HUMAVOID sind eine progressive Metalband aus Finnland, genauer gesagt aus der Gegend um den See Bodominjärvi, wo auch Alexi Laihos CHILDREN OF BODOM ihren Namensursprung fanden. Die Band besteht aus Sängerin und Keyboarderin Suvimarja Halmetoja, Gitarrist und Shouter Niko Kalliojärvi, dem Bassisten Mikki Rousi und dem Zeugler Heikki Malmberg. Die Legende sagt, dass sich die Vier am Musikkonservatorium in Helsinki kennenlernten, und genau so klingt das auch. Wenn man der Musik von HUMAVOID lauscht, hört man Musiker, denen ordinäre 32-taktige Jazzstandards und auch nur rudimentär eingängige Harmonien viel zu schnöde sind. Wer meint, DREAM THEATER wäre Musik für Mathematik-Professoren, hat diese Finnen noch nicht gehört. Hörgenuss für Raketenwissenschafter. Ja, MESHUGGAH sind geil und ich glaube dem HUMAVOID-Kollektiv aufs Wort, dass sie deren Songs auswendig 1:1 nachspielen können, wenn man sie um drei Uhr morgens weckt. Bei Erdbeben. Und betrunken. Mir persönlich ist das allerdings ganz entschieden zu kopflastig. Zu wenig Song, zu viel erzwungene Polyrhythmik. Vom Wiedererkennungswert ganz zu schweigen. Dieser schleicht sich erst sehr spät ins Album ein, nämlich mit "Undercurrent". Und auch dort nur in homöopathischen Dosen (ich bin sicher, HUMAVOID hassen diesen Song). Sonst reagiert das durchaus gewollte Chaos, das ein Festhalten an nachvollziehbaren Strukturen komplett verhindert.
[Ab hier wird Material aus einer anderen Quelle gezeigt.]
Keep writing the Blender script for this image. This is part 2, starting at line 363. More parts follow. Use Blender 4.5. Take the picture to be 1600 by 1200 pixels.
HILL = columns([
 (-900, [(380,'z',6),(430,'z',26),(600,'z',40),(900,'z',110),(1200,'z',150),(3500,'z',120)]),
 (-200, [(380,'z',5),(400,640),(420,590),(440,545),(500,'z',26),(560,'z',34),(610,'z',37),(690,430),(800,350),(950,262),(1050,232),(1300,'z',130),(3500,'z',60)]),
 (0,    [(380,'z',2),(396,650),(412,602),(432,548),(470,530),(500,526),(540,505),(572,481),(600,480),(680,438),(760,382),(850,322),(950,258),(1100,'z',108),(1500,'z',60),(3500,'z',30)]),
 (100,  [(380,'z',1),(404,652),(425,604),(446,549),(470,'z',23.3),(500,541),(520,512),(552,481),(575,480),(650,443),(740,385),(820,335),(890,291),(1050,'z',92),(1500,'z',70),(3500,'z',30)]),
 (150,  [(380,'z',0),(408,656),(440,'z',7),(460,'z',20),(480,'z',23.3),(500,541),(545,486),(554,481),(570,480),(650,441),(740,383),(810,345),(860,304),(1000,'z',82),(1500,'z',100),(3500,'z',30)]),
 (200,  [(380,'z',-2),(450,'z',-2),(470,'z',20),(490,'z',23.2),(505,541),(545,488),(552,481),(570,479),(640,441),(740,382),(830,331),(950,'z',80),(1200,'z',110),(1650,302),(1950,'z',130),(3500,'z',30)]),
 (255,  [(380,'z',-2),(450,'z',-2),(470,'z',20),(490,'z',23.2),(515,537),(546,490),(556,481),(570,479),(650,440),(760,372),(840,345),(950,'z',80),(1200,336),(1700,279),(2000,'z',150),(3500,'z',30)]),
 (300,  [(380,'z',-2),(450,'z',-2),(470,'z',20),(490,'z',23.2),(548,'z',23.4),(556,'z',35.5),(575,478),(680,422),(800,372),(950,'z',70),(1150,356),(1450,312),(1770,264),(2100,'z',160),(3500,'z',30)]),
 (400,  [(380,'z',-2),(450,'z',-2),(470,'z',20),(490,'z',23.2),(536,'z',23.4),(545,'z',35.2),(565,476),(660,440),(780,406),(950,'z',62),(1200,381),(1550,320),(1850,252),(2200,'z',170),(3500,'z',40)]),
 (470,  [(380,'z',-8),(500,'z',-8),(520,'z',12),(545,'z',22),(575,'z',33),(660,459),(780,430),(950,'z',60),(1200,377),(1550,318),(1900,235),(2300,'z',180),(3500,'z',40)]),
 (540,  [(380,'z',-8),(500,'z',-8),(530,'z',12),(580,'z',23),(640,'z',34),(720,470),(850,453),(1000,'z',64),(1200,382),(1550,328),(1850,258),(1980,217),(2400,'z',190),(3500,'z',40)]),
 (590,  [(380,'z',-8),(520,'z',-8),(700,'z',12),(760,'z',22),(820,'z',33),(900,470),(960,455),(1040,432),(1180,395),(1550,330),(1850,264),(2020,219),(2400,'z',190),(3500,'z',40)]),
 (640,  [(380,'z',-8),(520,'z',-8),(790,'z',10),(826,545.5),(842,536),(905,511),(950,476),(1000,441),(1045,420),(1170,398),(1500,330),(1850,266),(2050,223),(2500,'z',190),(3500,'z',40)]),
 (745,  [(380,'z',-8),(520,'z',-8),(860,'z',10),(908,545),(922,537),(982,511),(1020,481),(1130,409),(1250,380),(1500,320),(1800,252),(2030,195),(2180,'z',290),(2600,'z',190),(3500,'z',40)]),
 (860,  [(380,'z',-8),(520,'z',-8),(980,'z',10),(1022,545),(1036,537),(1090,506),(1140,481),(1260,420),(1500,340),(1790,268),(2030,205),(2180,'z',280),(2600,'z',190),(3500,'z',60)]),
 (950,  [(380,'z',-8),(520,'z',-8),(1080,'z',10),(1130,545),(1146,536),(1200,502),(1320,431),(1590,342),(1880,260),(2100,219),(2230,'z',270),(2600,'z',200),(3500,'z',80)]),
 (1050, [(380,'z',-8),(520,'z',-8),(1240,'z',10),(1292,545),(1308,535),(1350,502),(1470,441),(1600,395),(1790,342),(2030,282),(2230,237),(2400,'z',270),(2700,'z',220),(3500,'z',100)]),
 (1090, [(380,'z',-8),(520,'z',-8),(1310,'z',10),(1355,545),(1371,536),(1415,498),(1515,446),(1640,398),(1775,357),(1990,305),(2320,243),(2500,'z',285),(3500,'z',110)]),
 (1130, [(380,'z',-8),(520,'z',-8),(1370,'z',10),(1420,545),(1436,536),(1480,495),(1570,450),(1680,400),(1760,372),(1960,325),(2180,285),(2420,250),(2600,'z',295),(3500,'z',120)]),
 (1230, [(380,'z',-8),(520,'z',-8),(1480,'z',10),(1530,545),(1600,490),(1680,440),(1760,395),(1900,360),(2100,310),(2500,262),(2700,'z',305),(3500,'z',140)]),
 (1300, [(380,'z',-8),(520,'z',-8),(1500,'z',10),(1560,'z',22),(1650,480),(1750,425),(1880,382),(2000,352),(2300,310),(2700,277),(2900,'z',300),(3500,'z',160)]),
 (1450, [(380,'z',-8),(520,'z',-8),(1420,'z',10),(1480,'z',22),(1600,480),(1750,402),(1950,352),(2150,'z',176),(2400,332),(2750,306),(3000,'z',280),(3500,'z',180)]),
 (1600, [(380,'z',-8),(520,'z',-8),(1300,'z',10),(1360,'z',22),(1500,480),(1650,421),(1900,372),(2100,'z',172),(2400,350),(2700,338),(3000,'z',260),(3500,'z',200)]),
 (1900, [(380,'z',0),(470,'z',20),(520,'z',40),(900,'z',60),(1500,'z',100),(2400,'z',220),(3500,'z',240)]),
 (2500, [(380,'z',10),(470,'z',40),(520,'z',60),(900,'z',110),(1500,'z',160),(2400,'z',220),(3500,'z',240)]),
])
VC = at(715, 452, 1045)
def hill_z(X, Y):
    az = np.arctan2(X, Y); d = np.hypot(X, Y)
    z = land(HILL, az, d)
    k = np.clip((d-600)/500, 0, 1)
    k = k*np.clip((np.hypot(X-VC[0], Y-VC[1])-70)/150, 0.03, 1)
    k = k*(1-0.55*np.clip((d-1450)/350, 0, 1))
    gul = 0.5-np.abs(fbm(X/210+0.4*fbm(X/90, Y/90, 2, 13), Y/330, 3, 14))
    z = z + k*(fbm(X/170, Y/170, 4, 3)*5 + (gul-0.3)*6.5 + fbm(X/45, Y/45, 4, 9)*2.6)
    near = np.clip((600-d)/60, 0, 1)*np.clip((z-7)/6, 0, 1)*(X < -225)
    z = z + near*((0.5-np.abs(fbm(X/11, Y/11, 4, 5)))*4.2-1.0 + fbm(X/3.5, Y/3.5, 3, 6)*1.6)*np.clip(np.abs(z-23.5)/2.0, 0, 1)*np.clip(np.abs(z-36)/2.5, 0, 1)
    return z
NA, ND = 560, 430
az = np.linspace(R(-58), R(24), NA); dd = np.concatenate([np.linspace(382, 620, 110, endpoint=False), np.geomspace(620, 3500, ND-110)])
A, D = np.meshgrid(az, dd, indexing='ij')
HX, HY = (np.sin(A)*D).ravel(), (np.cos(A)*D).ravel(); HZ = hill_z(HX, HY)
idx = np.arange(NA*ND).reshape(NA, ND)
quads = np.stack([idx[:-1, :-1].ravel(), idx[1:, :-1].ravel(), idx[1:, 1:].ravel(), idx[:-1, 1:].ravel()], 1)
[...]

Ich bin ja jemand, der sich gerne auf komplizierte Alben einlässt und genau jene besonders ins Herz geschlossen hat, die sich erst nach dem 15. Hördurchgang plötzlich in all ihrer Pracht offenbart haben. Doch dieses Potenzial erkenne ich auf "Lidless" nicht. Daran ändert auch das bandexterne Markenzeichen, der Jazzpianist Niko Kalliojärvi, welcher dem Album den endgültigen Drall in Richtung "Prädikat besonders wertvoll" beschert, nichts. Und obwohl ich (wie unschwer erkennbar) mit HUMAVOID auch nach mehrmaligem Hören nicht warm werde, so bleibt doch die objektive Feststellung, dass wir es hier zweifellos mit hochtalentierten, außergewöhnlichen Musikern zu tun haben. Und mit diesem Zugang werden sie gewiss auch ihr Publikum finden. Spätestens dann, wenn sie gelernt haben, Songs zu schreiben.